Records contained in a dataset

□ □ □ □

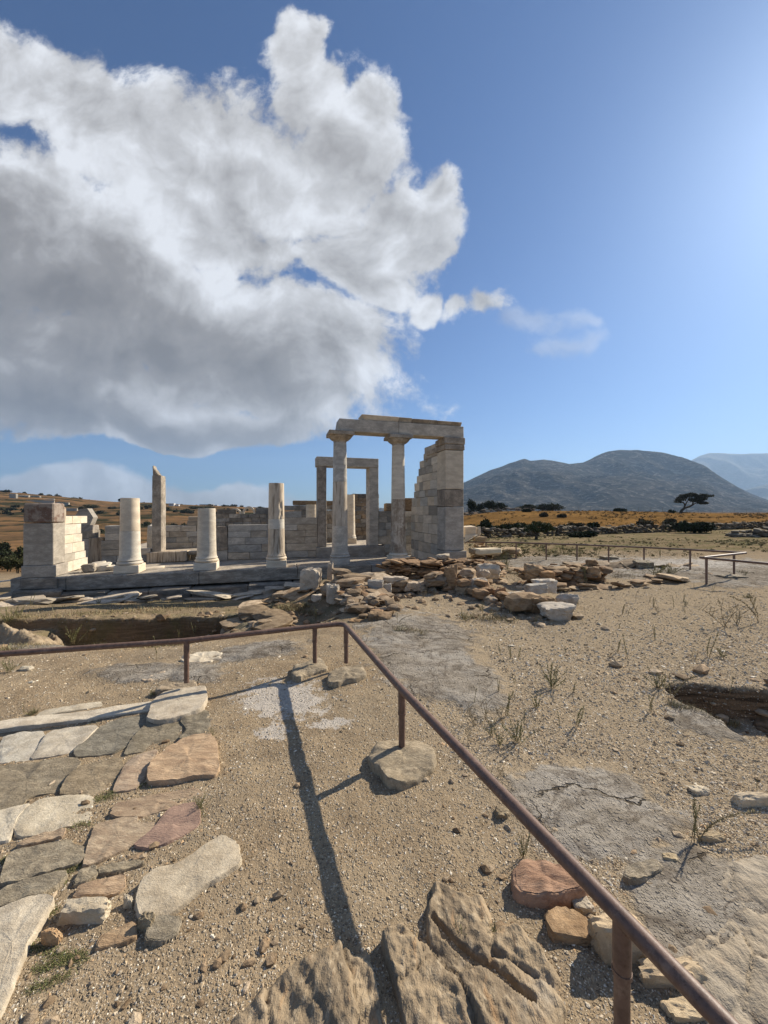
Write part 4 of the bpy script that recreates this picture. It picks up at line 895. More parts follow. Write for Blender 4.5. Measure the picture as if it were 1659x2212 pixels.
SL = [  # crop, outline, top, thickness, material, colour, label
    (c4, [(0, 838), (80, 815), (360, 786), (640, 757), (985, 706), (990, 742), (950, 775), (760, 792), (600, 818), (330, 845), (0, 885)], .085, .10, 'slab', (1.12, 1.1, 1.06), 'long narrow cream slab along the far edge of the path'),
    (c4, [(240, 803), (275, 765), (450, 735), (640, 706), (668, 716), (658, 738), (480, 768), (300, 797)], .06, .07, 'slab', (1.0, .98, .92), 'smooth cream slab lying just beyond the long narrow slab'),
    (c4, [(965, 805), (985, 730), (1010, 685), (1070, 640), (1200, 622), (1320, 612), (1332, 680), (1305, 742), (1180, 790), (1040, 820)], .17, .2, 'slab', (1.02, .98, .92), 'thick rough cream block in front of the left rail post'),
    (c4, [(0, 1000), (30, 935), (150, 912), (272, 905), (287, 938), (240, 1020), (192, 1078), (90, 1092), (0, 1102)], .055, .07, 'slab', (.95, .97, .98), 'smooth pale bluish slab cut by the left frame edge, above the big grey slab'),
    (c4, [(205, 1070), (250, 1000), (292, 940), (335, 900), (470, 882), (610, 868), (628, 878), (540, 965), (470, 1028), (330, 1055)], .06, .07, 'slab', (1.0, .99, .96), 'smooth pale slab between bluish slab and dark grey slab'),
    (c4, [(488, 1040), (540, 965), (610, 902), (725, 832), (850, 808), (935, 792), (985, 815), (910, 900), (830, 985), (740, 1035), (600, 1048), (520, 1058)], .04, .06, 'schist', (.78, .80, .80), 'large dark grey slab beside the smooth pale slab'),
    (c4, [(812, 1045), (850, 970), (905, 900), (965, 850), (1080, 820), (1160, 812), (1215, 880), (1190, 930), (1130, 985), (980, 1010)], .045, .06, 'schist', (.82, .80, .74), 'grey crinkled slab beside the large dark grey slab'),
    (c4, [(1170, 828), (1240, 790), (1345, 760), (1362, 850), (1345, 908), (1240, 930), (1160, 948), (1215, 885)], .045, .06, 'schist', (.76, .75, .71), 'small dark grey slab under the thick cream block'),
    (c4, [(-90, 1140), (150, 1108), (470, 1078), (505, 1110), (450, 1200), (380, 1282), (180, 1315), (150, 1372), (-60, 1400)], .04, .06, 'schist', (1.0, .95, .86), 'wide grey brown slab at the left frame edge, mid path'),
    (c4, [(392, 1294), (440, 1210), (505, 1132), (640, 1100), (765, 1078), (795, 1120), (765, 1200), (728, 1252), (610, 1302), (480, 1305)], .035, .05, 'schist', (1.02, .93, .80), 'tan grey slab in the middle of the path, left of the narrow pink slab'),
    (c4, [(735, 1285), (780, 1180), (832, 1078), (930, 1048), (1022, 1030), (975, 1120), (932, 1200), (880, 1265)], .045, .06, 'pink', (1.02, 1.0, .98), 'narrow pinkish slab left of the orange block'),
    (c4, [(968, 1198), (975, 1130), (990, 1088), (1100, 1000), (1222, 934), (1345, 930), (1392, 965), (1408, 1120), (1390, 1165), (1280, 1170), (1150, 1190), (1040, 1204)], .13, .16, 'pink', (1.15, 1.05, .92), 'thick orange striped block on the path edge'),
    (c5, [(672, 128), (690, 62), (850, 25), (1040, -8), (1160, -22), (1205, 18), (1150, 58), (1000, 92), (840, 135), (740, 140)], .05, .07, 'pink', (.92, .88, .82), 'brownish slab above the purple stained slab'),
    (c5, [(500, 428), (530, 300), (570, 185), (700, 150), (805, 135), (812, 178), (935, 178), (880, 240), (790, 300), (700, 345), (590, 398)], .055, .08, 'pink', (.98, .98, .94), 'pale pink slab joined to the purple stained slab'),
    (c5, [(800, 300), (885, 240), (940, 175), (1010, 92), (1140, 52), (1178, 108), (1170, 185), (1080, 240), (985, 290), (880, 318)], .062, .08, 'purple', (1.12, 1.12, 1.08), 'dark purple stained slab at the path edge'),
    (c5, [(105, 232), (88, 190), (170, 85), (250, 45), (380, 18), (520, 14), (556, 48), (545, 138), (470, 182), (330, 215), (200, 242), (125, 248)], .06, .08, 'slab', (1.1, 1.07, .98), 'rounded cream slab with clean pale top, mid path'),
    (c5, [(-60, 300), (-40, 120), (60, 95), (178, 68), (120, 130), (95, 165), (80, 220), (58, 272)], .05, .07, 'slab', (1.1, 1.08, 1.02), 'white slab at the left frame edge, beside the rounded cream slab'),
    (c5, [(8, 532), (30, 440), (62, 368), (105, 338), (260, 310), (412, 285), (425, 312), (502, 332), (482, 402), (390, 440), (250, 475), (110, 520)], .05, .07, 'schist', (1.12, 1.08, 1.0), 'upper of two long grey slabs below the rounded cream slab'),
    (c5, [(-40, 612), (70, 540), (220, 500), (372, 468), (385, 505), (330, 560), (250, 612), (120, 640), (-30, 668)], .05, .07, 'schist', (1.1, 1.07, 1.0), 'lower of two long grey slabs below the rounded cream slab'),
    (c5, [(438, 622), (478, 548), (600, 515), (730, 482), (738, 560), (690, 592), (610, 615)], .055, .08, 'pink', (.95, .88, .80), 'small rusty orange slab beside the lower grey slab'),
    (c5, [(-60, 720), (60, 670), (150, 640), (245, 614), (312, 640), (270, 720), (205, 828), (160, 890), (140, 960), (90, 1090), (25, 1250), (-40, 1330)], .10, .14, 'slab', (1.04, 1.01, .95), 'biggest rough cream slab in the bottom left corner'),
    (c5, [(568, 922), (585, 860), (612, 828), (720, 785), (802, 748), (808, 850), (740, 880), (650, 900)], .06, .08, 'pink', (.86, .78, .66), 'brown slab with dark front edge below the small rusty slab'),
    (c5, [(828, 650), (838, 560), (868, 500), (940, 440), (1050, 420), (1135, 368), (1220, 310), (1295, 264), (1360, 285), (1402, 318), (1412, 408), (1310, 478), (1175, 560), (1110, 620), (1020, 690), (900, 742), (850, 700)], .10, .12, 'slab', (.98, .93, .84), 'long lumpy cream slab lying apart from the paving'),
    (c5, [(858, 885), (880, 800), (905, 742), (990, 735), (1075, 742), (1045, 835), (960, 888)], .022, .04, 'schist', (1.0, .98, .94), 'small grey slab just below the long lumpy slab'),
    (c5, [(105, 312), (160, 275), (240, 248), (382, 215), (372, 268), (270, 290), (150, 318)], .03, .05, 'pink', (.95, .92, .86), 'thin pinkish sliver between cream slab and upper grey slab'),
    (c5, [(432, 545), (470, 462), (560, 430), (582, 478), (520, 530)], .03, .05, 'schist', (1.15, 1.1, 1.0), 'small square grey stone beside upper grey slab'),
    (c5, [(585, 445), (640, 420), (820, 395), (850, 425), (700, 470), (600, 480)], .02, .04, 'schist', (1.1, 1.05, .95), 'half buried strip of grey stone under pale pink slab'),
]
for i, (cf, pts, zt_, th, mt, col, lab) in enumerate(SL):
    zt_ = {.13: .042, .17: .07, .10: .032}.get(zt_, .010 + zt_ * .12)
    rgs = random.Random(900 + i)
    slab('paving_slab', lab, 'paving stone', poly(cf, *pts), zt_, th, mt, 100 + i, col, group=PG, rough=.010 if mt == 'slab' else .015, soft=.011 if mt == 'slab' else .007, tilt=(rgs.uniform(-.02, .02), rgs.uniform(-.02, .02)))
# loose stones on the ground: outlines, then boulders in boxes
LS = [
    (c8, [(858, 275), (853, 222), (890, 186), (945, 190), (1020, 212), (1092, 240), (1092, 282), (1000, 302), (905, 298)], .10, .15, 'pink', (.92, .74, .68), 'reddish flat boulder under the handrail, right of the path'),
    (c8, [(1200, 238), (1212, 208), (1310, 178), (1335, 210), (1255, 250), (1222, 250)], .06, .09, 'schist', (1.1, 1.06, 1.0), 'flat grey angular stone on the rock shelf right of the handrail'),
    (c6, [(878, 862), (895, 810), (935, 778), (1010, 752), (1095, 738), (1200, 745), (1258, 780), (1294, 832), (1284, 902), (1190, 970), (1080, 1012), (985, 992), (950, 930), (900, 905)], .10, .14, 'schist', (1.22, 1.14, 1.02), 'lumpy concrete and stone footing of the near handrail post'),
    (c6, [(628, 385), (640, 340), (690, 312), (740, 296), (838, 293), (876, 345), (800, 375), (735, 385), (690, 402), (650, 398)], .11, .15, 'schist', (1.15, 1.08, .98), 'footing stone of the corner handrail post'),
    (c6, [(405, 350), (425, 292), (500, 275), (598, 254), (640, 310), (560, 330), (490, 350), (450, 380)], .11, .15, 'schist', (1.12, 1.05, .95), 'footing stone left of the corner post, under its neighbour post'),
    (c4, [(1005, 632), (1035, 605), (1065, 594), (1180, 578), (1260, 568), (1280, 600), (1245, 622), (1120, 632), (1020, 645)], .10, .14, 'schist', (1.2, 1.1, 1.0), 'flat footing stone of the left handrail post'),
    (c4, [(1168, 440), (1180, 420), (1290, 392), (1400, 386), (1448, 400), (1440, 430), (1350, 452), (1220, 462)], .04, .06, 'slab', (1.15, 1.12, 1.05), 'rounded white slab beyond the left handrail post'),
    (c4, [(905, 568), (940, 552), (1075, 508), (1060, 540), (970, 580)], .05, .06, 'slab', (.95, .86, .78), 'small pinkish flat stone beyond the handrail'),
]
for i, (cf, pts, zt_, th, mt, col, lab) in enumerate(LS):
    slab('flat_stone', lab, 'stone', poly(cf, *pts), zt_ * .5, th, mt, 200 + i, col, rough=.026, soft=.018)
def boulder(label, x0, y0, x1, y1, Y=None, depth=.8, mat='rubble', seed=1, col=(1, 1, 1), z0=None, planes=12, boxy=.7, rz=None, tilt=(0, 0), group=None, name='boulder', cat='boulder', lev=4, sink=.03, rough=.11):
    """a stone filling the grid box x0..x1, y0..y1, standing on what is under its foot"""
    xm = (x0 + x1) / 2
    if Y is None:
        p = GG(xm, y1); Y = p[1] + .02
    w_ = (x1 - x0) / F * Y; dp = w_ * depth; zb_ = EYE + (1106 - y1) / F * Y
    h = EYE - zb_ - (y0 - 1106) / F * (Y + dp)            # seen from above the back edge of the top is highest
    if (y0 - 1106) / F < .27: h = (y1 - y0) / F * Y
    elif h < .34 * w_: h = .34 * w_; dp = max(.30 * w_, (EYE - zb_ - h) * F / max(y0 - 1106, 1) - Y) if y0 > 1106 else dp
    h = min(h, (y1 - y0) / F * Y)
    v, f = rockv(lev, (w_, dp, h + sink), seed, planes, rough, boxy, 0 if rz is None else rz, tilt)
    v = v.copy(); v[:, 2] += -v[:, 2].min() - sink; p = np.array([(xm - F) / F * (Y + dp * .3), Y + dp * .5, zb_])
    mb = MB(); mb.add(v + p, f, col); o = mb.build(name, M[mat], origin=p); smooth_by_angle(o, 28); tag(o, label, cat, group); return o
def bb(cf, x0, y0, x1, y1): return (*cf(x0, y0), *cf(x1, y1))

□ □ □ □

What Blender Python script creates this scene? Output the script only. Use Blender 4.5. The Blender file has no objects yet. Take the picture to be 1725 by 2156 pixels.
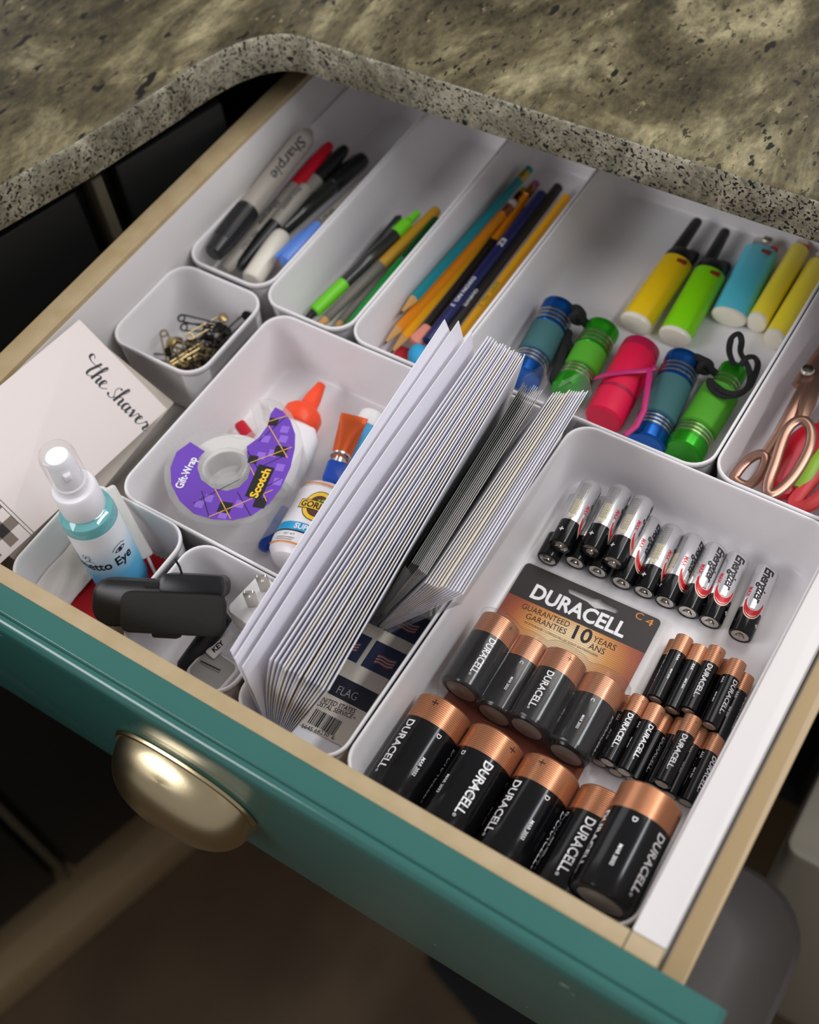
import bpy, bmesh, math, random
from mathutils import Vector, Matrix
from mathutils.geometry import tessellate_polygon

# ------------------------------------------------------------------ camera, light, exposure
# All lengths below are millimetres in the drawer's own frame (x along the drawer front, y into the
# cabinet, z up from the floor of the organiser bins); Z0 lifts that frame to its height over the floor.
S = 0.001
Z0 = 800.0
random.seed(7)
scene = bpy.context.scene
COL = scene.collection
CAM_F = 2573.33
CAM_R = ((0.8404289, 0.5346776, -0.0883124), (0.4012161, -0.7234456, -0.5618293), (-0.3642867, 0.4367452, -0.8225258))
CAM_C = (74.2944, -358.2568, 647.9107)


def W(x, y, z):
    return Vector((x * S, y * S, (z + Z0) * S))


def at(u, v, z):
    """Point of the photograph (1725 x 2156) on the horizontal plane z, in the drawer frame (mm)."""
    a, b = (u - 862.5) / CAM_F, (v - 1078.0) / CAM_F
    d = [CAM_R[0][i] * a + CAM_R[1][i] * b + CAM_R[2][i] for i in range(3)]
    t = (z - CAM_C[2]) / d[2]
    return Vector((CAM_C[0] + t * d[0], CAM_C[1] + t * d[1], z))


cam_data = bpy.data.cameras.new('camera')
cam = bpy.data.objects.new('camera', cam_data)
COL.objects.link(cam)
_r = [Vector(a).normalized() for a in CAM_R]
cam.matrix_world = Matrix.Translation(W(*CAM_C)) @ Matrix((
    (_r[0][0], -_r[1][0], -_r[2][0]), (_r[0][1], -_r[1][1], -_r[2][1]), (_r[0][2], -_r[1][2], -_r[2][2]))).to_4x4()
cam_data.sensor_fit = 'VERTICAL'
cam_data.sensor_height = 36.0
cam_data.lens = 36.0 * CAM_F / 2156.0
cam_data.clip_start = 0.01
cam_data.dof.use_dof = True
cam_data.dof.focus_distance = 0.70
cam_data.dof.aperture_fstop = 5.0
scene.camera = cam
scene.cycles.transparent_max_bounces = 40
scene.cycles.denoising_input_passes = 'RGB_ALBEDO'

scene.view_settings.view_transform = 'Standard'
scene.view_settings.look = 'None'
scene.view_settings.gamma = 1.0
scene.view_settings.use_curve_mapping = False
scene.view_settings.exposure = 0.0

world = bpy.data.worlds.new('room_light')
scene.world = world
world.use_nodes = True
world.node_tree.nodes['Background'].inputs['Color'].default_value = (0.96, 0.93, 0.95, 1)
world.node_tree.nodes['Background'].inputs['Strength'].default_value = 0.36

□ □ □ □

### PROBLEM STATEMENT
Print exactly the lines from the line containing "What Blender Python" through the line containing "from mathutils.geometry import", and omit any picture found among them.

### SOLUTION TO THIS TASK
What Blender Python script creates this scene? Output the script only. Use Blender 4.5. The Blender file has no objects yet. Take the picture to be 1725 by 2156 pixels.
import bpy, bmesh, math, random
from mathutils import Vector, Matrix
from mathutils.geometry import tessellate_polygon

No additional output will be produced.